***** Information shown

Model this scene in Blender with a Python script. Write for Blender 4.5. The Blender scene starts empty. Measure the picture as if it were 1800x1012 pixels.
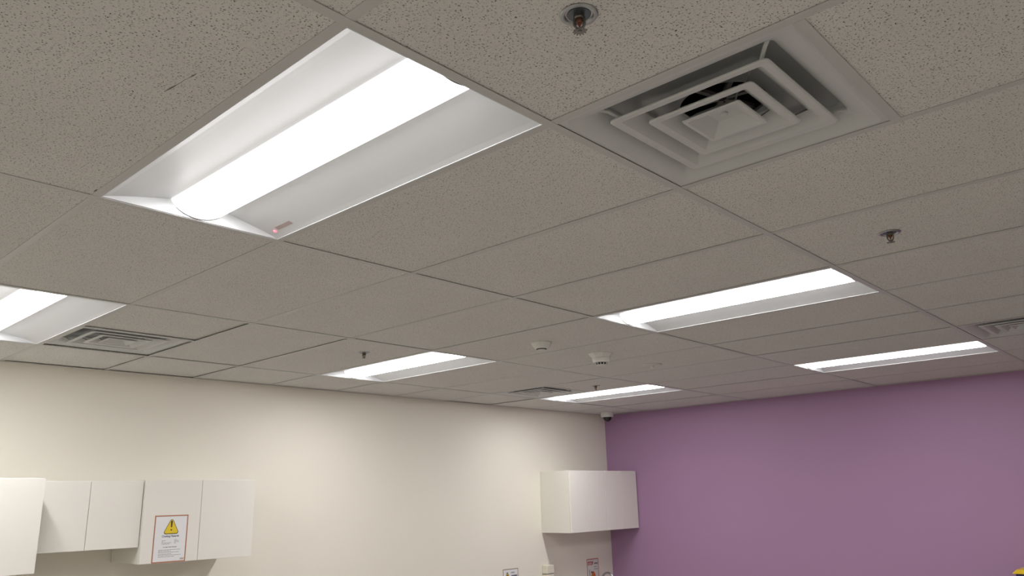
import bpy, bmesh, math, random
from mathutils import Vector, Matrix
random.seed(4)
scene = bpy.context.scene
COL = scene.collection

# ------------------------------------------------------------------ camera
ZC = 2.70                                   # ceiling grid face
CAM = Vector((1.1039, -0.7568, ZC - 0.8835))
YAW, PITCH, ROLL = -0.73941, 0.26086, -0.02565
fwd = Vector((math.sin(YAW) * math.cos(PITCH), math.cos(YAW) * math.cos(PITCH), math.sin(PITCH)))
rgt = Vector((math.cos(YAW), -math.sin(YAW), 0))
upv = rgt.cross(fwd)
r2 = rgt * math.cos(ROLL) + upv * math.sin(ROLL)
u2 = upv * math.cos(ROLL) - rgt * math.sin(ROLL)
cd = bpy.data.cameras.new('camera')
cd.sensor_fit = 'HORIZONTAL'; cd.sensor_width = 36; cd.lens = 36 * 1365.49 / 1800
cd.clip_start = 0.02
cam = bpy.data.objects.new('camera', cd); COL.objects.link(cam)
M = Matrix.Identity(4)
for k, v in enumerate((r2, u2, -fwd)):
    for n in range(3): M[n][k] = v[n]
M.translation = CAM
cam.matrix_world = M
scene.camera = cam

# ------------------------------------------------------------------ world, exposure
w = bpy.data.worlds.new('world'); scene.world = w; w.use_nodes = True
w.node_tree.nodes['Background'].inputs[0].default_value = (0.5, 0.5, 0.5, 1)
w.node_tree.nodes['Background'].inputs[1].default_value = 0.0
vs = scene.view_settings
vs.view_transform = 'Standard'; vs.look = 'None'; vs.gamma = 1.0; vs.use_curve_mapping = False
vs.exposure = 0.0
LENS_STRENGTH = 51.5        # middle of the lens
LENS_RIM = 2.6              # along its rims
LENS_COLOR = (1.0, 0.99, 0.985)

# ------------------------------------------------------------------ layout numbers
PX, PY = 1.2508, 0.6096                     # ceiling grid pitch: main runners every PX, cross tees every PY
AL = 0.0159                                 # the walls stand 0.9 degrees off the grid
CORNER = Vector((-4.352, 6.785, 0))
EU = Vector((math.cos(AL), -math.sin(AL), 0))   # out of the white wall into the room
EV = Vector((math.sin(AL), math.cos(AL), 0))    # along the white wall towards the corner
RW, RL = 8.2, 10.2                          # room size along EU and EV
def P(u, v, z): return CORNER + EU * u + EV * v + Vector((0, 0, z))

# ------------------------------------------------------------------ materials
def s2l(c): return tuple((x / 12.92 if x <= 0.04045 else ((x + 0.055) / 1.055) ** 2.4) for x in c)
MATS = {}
def mat(name, color, rough=0.6, metal=0.0, emit=None, strength=0.0, noise=0.0, nscale=8.0, bump=0.0, bscale=200.0, spec=0.5):
    if name in MATS: return MATS[name]
    m = bpy.data.materials.new(name); m.use_nodes = True
    nt = m.node_tree; b = nt.nodes['Principled BSDF']
    b.inputs['Base Color'].default_value = (*color, 1); b.inputs['Roughness'].default_value = rough
    b.inputs['Metallic'].default_value = metal
    b.inputs['Specular IOR Level'].default_value = spec
    tc = nt.nodes.new('ShaderNodeTexCoord')
    if noise > 0:
        n = nt.nodes.new('ShaderNodeTexNoise'); n.inputs['Scale'].default_value = nscale; n.inputs['Detail'].default_value = 4
        nt.links.new(tc.outputs['Object'], n.inputs['Vector'])
        mx = nt.nodes.new('ShaderNodeMix'); mx.data_type = 'RGBA'
        mx.inputs[6].default_value = (*[c * (1 - noise) for c in color], 1)
        mx.inputs[7].default_value = (*[min(1, c * (1 + noise)) for c in color], 1)
        nt.links.new(n.outputs['Fac'], mx.inputs[0]); nt.links.new(mx.outputs[2], b.inputs['Base Color'])
    if bump > 0:
        n2 = nt.nodes.new('ShaderNodeTexNoise'); n2.inputs['Scale'].default_value = bscale; n2.inputs['Detail'].default_value = 2
        nt.links.new(tc.outputs['Object'], n2.inputs['Vector'])
        bp = nt.nodes.new('ShaderNodeBump'); bp.inputs['Strength'].default_value = bump; bp.inputs['Distance'].default_value = 0.002
        nt.links.new(n2.outputs['Fac'], bp.inputs['Height']); nt.links.new(bp.outputs['Normal'], b.inputs['Normal'])
    if emit:
        b.inputs['Emission Color'].default_value = (*emit, 1); b.inputs['Emission Strength'].default_value = strength
    MATS[name] = m
    return m

def tile_material():
    """mineral fibre tile: off-white with scattered short pin holes and fissures"""
    m = bpy.data.materials.new('mineral_fibre_tile'); m.use_nodes = True
    nt = m.node_tree; N = nt.nodes; L = nt.links; b = N['Principled BSDF']
    b.inputs['Roughness'].default_value = 0.95; b.inputs['Specular IOR Level'].default_value = 0.15
    tc = N.new('ShaderNodeTexCoord'); oi = N.new('ShaderNodeObjectInfo')
    off = N.new('ShaderNodeVectorMath'); off.operation = 'MULTIPLY_ADD'
    comb = N.new('ShaderNodeCombineXYZ')
    L.new(oi.outputs['Random'], comb.inputs[0]); L.new(oi.outputs['Random'], comb.inputs[1])
    off.inputs[1].default_value = (37.0, 91.0, 0.0)
    L.new(comb.outputs[0], off.inputs[0]); L.new(tc.outputs['Object'], off.inputs[2])
    # warp so that the holes come out as short irregular dashes
    nz = N.new('ShaderNodeTexNoise'); nz.inputs['Scale'].default_value = 75; nz.inputs['Detail'].default_value = 2
    L.new(off.outputs[0], nz.inputs['Vector'])
    wv = N.new('ShaderNodeVectorMath'); wv.operation = 'MULTIPLY_ADD'
    L.new(nz.outputs['Color'], wv.inputs[0]); wv.inputs[1].default_value = (0.013, 0.013, 0.0); L.new(off.outputs[0], wv.inputs[2])
    def specks(scale, r0, r1, gate):
        v = N.new('ShaderNodeTexVoronoi'); v.voronoi_dimensions = '2D'; v.inputs['Scale'].default_value = scale
        L.new(wv.outputs[0], v.inputs['Vector'])
        mr = N.new('ShaderNodeMapRange'); mr.inputs[1].default_value = r0; mr.inputs[2].default_value = r1
        mr.inputs[3].default_value = 1; mr.inputs[4].default_value = 0
        L.new(v.outputs['Distance'], mr.inputs[0])
        sx = N.new('ShaderNodeSeparateColor'); L.new(v.outputs['Color'], sx.inputs[0])
        gt = N.new('ShaderNodeMapRange'); gt.inputs[1].default_value = gate; gt.inputs[2].default_value = 1.0
        L.new(sx.outputs[0], gt.inputs[0])
        mu = N.new('ShaderNodeMath'); mu.operation = 'MULTIPLY'; L.new(mr.outputs[0], mu.inputs[0]); L.new(gt.outputs[0], mu.inputs[1])
        return mu.outputs[0]
    a = specks(138, 0.14, 0.26, 0.18)
    c = specks(270, 0.16, 0.30, 0.35)
    half = N.new('ShaderNodeMath'); half.operation = 'MULTIPLY'; half.inputs[1].default_value = 0.42; L.new(c, half.inputs[0])
    mxx = N.new('ShaderNodeMath'); mxx.operation = 'MAXIMUM'; L.new(a, mxx.inputs[0]); L.new(half.outputs[0], mxx.inputs[1])
    big = N.new('ShaderNodeTexNoise'); big.inputs['Scale'].default_value = 3.0; L.new(off.outputs[0], big.inputs['Vector'])
    base = N.new('ShaderNodeMix'); base.data_type = 'RGBA'
    base.inputs[6].default_value = (0.665, 0.65, 0.625, 1); base.inputs[7].default_value = (0.725, 0.71, 0.685, 1)
    L.new(big.outputs['Fac'], base.inputs[0])
    dk = N.new('ShaderNodeMix'); dk.data_type = 'RGBA'; dk.inputs[7].default_value = (0.11, 0.10, 0.095, 1)
    L.new(base.outputs[2], dk.inputs[6]); L.new(mxx.outputs[0], dk.inputs[0])
    L.new(dk.outputs[2], b.inputs['Base Color'])
    bp = N.new('ShaderNodeBump'); bp.invert = True; bp.inputs['Strength'].default_value = 0.5; bp.inputs['Distance'].default_value = 0.002
    L.new(mxx.outputs[0], bp.inputs['Height']); L.new(bp.outputs['Normal'], b.inputs['Normal'])
    return m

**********

> [Task requirements] From the opening line of the listing above through the line bearing "COL = scene.collection", repeat each line exactly. Drop every picture.

> [Output for this exercise]
Model this scene in Blender with a Python script. Write for Blender 4.5. The Blender scene starts empty. Measure the picture as if it were 1800x1012 pixels.
import bpy, bmesh, math, random
from mathutils import Vector, Matrix
random.seed(4)
scene = bpy.context.scene
COL = scene.collection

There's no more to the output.